God’s wrath is drama-free and loving.

God is slow to anger and He will give us ample opportunity to rectify our sin. March 17, He brought my sin to my attention. It wasn’t until April 6, 2021 when my sin had become a full fledge drama and I wasn’t even present to play a role. I had business to attend to and it had nothing to do with anyone else. It was between me and God. He was willing to forgive me for my sin, but I needed to work for it.

It is a process and it involves our hearts. We need to truly want salvation. It is about changing our hearts, not just our mind. That is where Jesus shows up. His example of laying down his life for our sins. Easter weekend 2021 is when these changes took place in my life. I have a heart changed by Christ. I was given a second chance and will not forsaken that relationship.

God’s wrath is revealed when we feel our sin.

Through the eyes of a Christian woman I am starting to see life differently. God chose to love me even after March 17. He offers unconditional, drama-free love. When’s the last time someone offered you that gift?

“And he said to him, ‘You shall love the Lord your God with all your heart and with all your soul and with all you mind. This is the great and first commandment. And a second is like it: You shall love your neighbor as yourself.’”

Matthew 22:37-39 ESV

As humans we will sin and we may not always recognize or accept our sins. Our sins develop further, building resentment and in the end, the result of unresolved problems is wrath. I understand because God used me as an example so I choose to extend the same unconditional love to others.

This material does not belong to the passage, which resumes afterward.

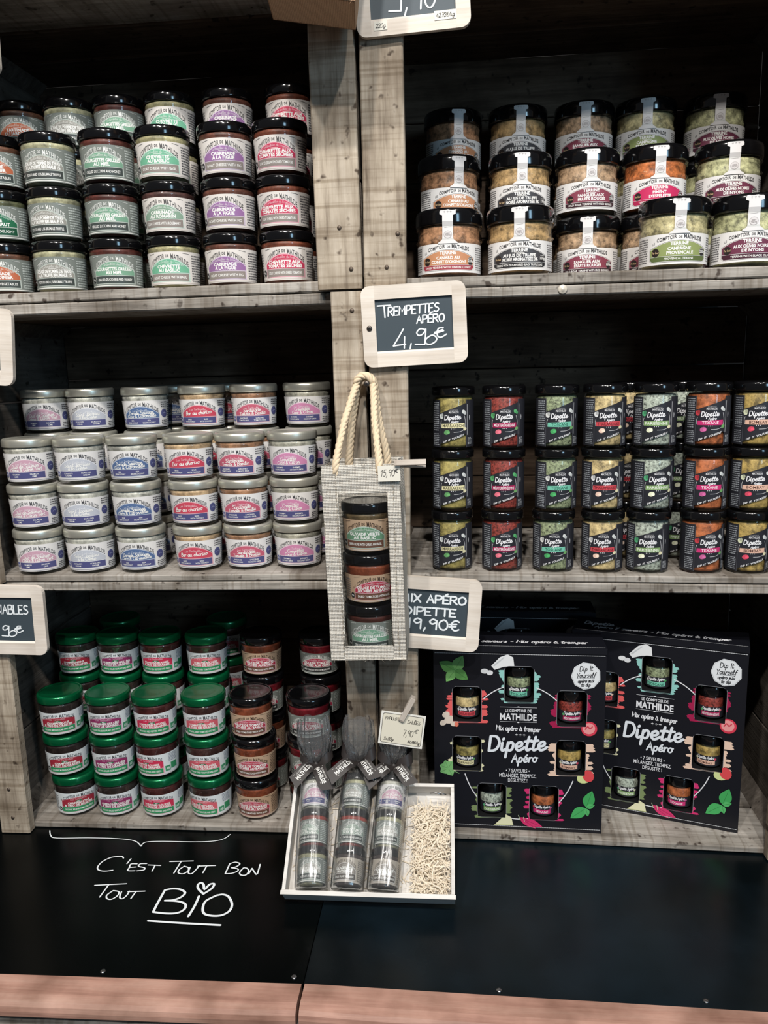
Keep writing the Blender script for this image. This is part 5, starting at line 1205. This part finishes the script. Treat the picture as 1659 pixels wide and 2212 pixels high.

It isn’t always easy, but it’s an ideal to work towards.

The difference between the wrath of the drama queen and God’s wrath.

The wrath of a human is much like a temper tantrum of a child. It’s petty and irrational. It’s usually motivated by our own selfish desires. Greed is a sin which has recently crept into my personal life. Since I have been able to acknowledge this behavior in myself and others I have been able to process the sin of greed.

God’s wrath is provoked by our sin. Where God offer’s us unconditional love, He will test us by our sinful nature. Our sinful choices have the ability to destroy relationships and steal our peace.

What I am witnessing in others is the unresolved sin of greed turning into wrath. The anger is stealing their peace and can have irreversible harm if not dealt with properly. It’s all about perspective. When we are in the midst of emotions dealing with our sin, it is easy for us to rationalize our sinful behavior. God is more interested in how we choose to deal with that sin. If we properly process our anger, then we can avoid God’s wrath.